Privatisation Water governance Drinking water Urban water State governments Regulatory burden Sydney

Safe drinking water and sewage services are one of the most essential elements of public infrastructure in our society. Communities cannot survive and thrive without reliable water services. Providing those services is core business for any municipal or regional government.

But beyond the obvious importance of good water systems to life, health, and well-being, the water system also constitutes a valuable economic asset in the overall portfolio of public enterprise. Investments in high-quality water and sewage systems represent enormous sums of fixed capital. The financial and operational dimensions of water systems are significant to the fiscal and macroeconomic functioning of the whole state economy.

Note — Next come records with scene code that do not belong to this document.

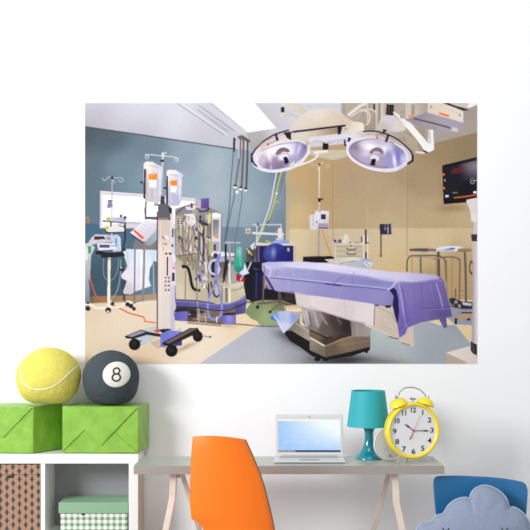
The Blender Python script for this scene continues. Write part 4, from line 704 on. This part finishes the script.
# ================================================================ laptop
lp = empty('laptop', (W(309.5, 0, 4.78).x, CY+4.77, zD), 'silver laptop open on the desk with a bright blue screen', 'laptop')
zb = zD+.016
bx = lambda px, d: (px-265)*d/F
P = [(bx(273.6, 4.68), CY+4.68, zD+.003), (bx(345.6, 4.68), CY+4.68, zD+.003), (bx(343.6, 4.87), CY+4.87, zD+.003), (bx(275, 4.87), CY+4.87, zD+.003)]
MB().prism(P, (0, 0, .0075)).build('base', M_silver, lp, bevel=.003)
P = [(x*1, y, z-.003) for x, y, z in P]; Pm = [(x+(-1 if i in (1, 2) else 1)*.012, y+(.012 if i < 2 else -.01), zD) for i, (x, y, z) in enumerate(P)]
MB().prism(Pm, (0, 0, .004)).build('rubber_feet', M_hole, lp)
MB().box(P[0][0]+.03, P[1][0]-.03, CY+4.79, CY+4.845, zD+.0105, zD+.0125).build('keyboard', M_silver2, lp)
MB().box(-.05+.22, .05+.22, CY+4.70, CY+4.76, zD+.0105, zD+.0112).build('trackpad', M_silver2, lp)
dS_ = 4.86; l0, l1 = bx(275.4, dS_), bx(343.2, dS_); z0 = zD+.012; z1 = CZ-(414.8-325)*dS_/F
tilt = .018
def ly(z): return CY+4.856+tilt*(z-z0)/(z1-z0)
def slab(x0, x1, za, zb_, off, th): return [(x0, ly(za)+off, za), (x1, ly(za)+off, za), (x1, ly(zb_)+off, zb_), (x0, ly(zb_)+off, zb_)], (0, th, 0)
def lap(nm, m, x0, x1, za, zb_, off, th, bev=0):
    a, b = slab(x0, x1, za, zb_, off, th); return MB().prism(a, b).build(nm, m, lp, bevel=bev)
lap('lid', M_silver, l0, l1, z0, z1, 0, .008, .003)
lap('hinge', M_silver2, l0+.03, l1-.03, z0-.004, z0+.004, -.004, .008, .001)
sx0, sx1 = bx(278.2, dS_), bx(340.6, dS_); s0, s1 = CZ-(452-325)*dS_/F, CZ-(419.8-325)*dS_/F
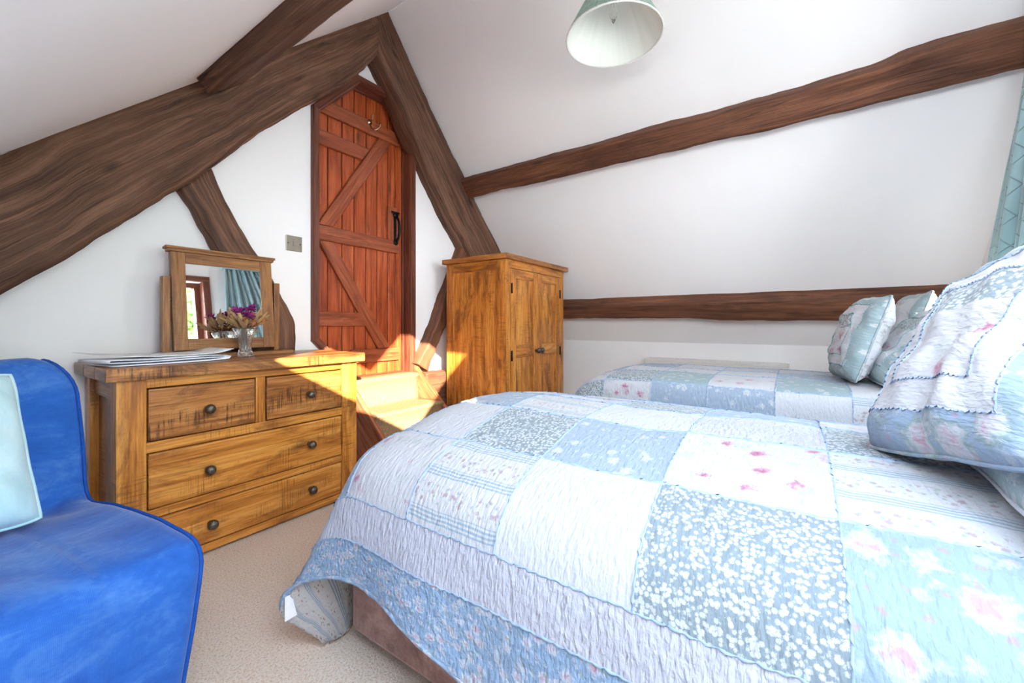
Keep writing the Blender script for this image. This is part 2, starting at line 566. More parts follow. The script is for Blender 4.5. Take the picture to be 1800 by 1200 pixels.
def by_arc(pts, n):
    dense = [interp(pts, k / 600) for k in range(601)]
    acc = [0]
    for a, b in zip(dense, dense[1:]): acc.append(acc[-1] + (b - a).length)
    out = []
    j = 0
    for k in range(n):
        s = acc[-1] * k / (n - 1)
        while j < 599 and acc[j + 1] < s: j += 1
        f = (s - acc[j]) / max(1e-9, acc[j + 1] - acc[j])
        out.append(dense[j].lerp(dense[min(600, j + 1)], f))
    return out


def holed(outline, holes, to3d, thick, name, mat, normal, kind_label, cat):
    """A planar wall with openings: outline/holes in 2-D, thickened along normal."""
    bm = nb()
    es = []
    for loop in [outline] + holes:
        vs = [bm.verts.new(to3d(*p)) for p in loop]
        for i in range(len(vs)): es.append(bm.edges.new((vs[i], vs[(i + 1) % len(vs)])))
    r = bmesh.ops.triangle_fill(bm, edges=es, use_beauty=True, use_dissolve=False)
    faces = [g for g in r['geom'] if isinstance(g, bmesh.types.BMFace)]
    ext = bmesh.ops.extrude_face_region(bm, geom=faces)
    bmesh.ops.translate(bm, verts=[g for g in ext['geom'] if isinstance(g, bmesh.types.BMVert)], vec=Vector(normal) * thick)
    bmesh.ops.recalc_face_normals(bm, faces=bm.faces)
    o = obj(name, bm, mat)
    return tag(o, kind_label, cat, kind='structure')


# ------------------------------------------------------------------ the room shell
bm = nb(); box(bm, XN - .2, XF + .2, YC - .3, YA + .3, -.08, 0, 0)
tag(obj('floor', bm, M['carpet']), 'speckled beige carpet covering the attic floor', 'floor', kind='structure')

DOOR = [(1.463, .89), (1.463, 2.436), (1.80, 2.80), (2.19, 2.81), (2.348, 2.64), (2.348, .552), (1.80, .552)]
OPEN = [(1.49, .90), (1.49, 2.42), (1.81, 2.775), (2.18, 2.785), (2.32, 2.63), (2.32, .57), (1.81, .57)]
holed([(XN, 0), (XF, 0), (XF, zr(XF)), RIDGE, (XN, zl(XN))], [OPEN], lambda x, z: (x, YA, z), .16, 'wall_back', M['wall'], (0, 1, 0),
      'white plaster gable wall behind the oak truss and the door', 'wall')
W1 = (1.06, 2.0, 1.15, 2.26)
W2 = (2.22, 2.98, .98, 1.50)
W5 = (.0, .46, .50, 1.36)  # unseen opening added behind the camera to let in more daylight
def rect(w): return [(w[0], w[2]), (w[1], w[2]), (w[1], w[3]), (w[0], w[3])]
holed([(XN, 0), (XF, 0), (XF, zr(XF)), RIDGE, (XN, zl(XN))], [rect(W1), rect(W2), rect(W5)], lambda x, z: (x, YC, z), .28, 'wall_front', M['wall'], (0, -1, 0),
      'white plaster gable wall with the window, behind the bed heads', 'wall')
bm = nb(); box(bm, XF, XF + .12, YC, YA, 0, zr(XF), 0)
tag(obj('wall_right', bm, M['wall']), 'low white knee wall under the far roof slope, behind the radiator', 'wall', kind='structure')
bm = nb(); box(bm, XN - .12, XN, YC, YA, 0, zl(XN), 0)
tag(obj('wall_left', bm, M['wall']), 'low white knee wall under the near roof slope', 'wall', kind='structure')

LN = Vector((-.93, 0, 1)).normalized()
RN = Vector((1.111, 0, 1)).normalized()
SKY = [(-.06, -.93), (.52, -.93), (.52, .0), (.22, .0), (.22, .50), (-.06, .50)]      # unseen roof window outline (x, y), its L cut to place the sun patches
holed([(XN - .2, YC - .25), (RIDGE[0], YC - .25), (RIDGE[0], YA + .15), (XN - .2, YA + .15)], [SKY], lambda x, y: (x, y, zl(x)), .03,
      'ceiling', M['wall'], LN, 'white sloping ceiling on the near side of the ridge, above the chest and sofa', 'ceiling')
holed([(RIDGE[0], YC - .25), (XF + .2, YC - .25), (XF + .2, YA + .15), (RIDGE[0], YA + .15)], [], lambda x, y: (x, y, zr(x)), .03,
      'ceiling_right', M['wall'], RN, 'white sloping ceiling on the far side of the ridge, above the wardrobe and beds', 'ceiling')


def window_frame(name, w, label, panes=1):
    o = thing(name, label, 'window', ((w[0] + w[1]) / 2, YC - .15, w[2]), kind='structure')
    f = nb()
    d = .06
    y0, y1 = YC - .20, YC - .10
    box(f, w[0], w[0] + d, y0, y1, w[2], w[3]); box(f, w[1] - d, w[1], y0, y1, w[2], w[3])
    box(f, w[0] + d, w[1] - d, y0, y1, w[3] - d, w[3]); box(f, w[0] + d, w[1] - d, y0, y1, w[2], w[2] + d)
    for k in range(1, panes):
        xx = w[0] + (w[1] - w[0]) * k / panes
        box(f, xx - .03, xx + .03, y0, y1, w[2] + d, w[3] - d)
    obj('window_frame', f, M['frame'], o)
    g = nb(); box(g, w[0] + d, w[1] - d, YC - .155, YC - .149, w[2] + d, w[3] - d, 0)
    obj('pane', g, M['pane'], o)
    s = nb(); box(s, w[0] - .02, w[1] + .02, YC - .10, YC + .03, w[2] - .03, w[2], .004)
    obj('window_sill', s, M['frame'], o)
    # dark timber lining of the reveal, proud of the plaster
    l = nb()
    box(l, w[0] - .05, w[0] + .004, YC - .02, YC + .02, w[2], w[3] + .05); box(l, w[1] - .004, w[1] + .07, YC - .10, YC + .02, w[2], w[3] + .06)
    box(l, w[0] - .05, w[1] + .07, YC - .02, YC + .021, w[3] - .004, w[3] + .06)
    obj('window_surround', l, M['frame'], o)
    return o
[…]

In this context, suggestions that the Sydney Water system might be sold to private investors raise a wide range of significant concerns: regarding the efficiency and safety of their continued operation, access to healthy and affordable water services for state residents, and the economic implications for customers, workers, and state government itself. This report reviews some of those concerns, and considers the likely consequences of Sydney Water’s potential privatisation.

Key findings:

  • Sydney Water boasts total assets of almost $24 billion, public equity of $8 billion, annual revenues of $2.8 billion, and dividend and tax payments to the people of NSW that averaged $870 million per year since 2018.
  • The state earns far more from dividend payments arising from its equity in Sydney Water than it would pay in interest on an equivalent amount of public debt.
  • Experience with privately-owned water systems in other countries suggests water charges would rise significantly under private ownership, largely because of higher interest costs, higher debt, and higher dividend payouts.